▶ _PROMPT_
Copy each line below that includes "objects".

▶ _DATASET CONTENT_
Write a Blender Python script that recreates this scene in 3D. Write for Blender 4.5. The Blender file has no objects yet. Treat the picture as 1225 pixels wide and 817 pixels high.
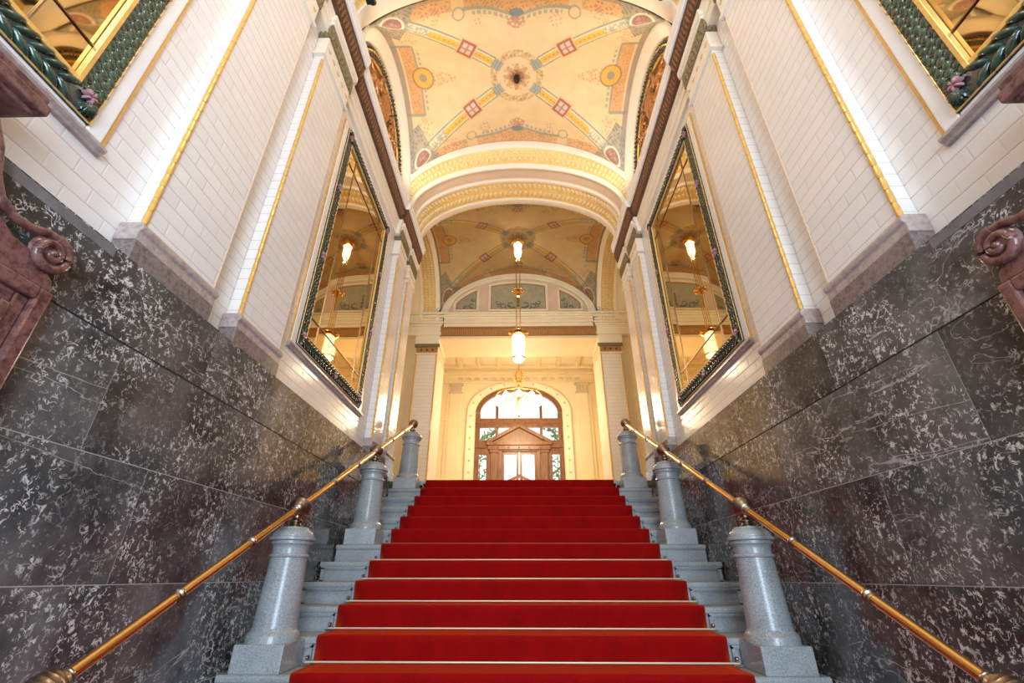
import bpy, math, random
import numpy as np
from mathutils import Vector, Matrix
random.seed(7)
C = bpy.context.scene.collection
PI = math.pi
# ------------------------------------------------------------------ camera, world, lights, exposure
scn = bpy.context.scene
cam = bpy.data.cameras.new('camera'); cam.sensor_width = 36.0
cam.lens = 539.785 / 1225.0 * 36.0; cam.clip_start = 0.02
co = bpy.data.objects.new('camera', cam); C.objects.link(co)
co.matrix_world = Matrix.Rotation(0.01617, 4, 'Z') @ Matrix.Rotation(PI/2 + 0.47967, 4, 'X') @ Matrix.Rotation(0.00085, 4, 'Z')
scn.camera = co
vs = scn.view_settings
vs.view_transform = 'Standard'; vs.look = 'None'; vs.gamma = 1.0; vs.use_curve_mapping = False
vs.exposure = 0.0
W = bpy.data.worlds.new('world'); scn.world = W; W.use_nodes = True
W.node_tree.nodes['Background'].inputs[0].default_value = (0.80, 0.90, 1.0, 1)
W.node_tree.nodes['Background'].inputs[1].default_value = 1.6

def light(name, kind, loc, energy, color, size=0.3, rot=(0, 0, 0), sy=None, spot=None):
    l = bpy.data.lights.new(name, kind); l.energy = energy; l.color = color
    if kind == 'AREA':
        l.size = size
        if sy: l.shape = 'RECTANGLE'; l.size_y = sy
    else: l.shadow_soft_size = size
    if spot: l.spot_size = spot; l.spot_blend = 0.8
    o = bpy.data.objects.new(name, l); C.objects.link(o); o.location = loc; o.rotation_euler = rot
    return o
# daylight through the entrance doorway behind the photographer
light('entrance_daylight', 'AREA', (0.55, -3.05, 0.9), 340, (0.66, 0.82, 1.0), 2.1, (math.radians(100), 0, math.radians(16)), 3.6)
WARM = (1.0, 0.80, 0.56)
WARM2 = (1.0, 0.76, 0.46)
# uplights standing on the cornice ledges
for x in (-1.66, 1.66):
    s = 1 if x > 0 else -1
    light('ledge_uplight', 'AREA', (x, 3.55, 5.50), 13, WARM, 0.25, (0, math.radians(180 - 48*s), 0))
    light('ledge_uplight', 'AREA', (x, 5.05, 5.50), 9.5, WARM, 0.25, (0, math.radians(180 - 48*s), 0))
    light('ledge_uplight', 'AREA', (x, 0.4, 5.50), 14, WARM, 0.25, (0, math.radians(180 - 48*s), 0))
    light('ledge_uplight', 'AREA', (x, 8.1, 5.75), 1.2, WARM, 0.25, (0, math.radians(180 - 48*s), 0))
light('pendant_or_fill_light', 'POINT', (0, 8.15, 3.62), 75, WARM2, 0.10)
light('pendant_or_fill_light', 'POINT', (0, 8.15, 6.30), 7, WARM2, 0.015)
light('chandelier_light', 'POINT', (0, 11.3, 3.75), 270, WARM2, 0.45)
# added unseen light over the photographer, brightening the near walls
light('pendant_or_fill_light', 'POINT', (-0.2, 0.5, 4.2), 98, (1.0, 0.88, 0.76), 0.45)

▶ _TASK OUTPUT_
Write a Blender Python script that recreates this scene in 3D. Write for Blender 4.5. The Blender file has no objects yet. Treat the picture as 1225 pixels wide and 817 pixels high.
co = bpy.data.objects.new('camera', cam); C.objects.link(co)
    o = bpy.data.objects.new(name, l); C.objects.link(o); o.location = loc; o.rotation_euler = rot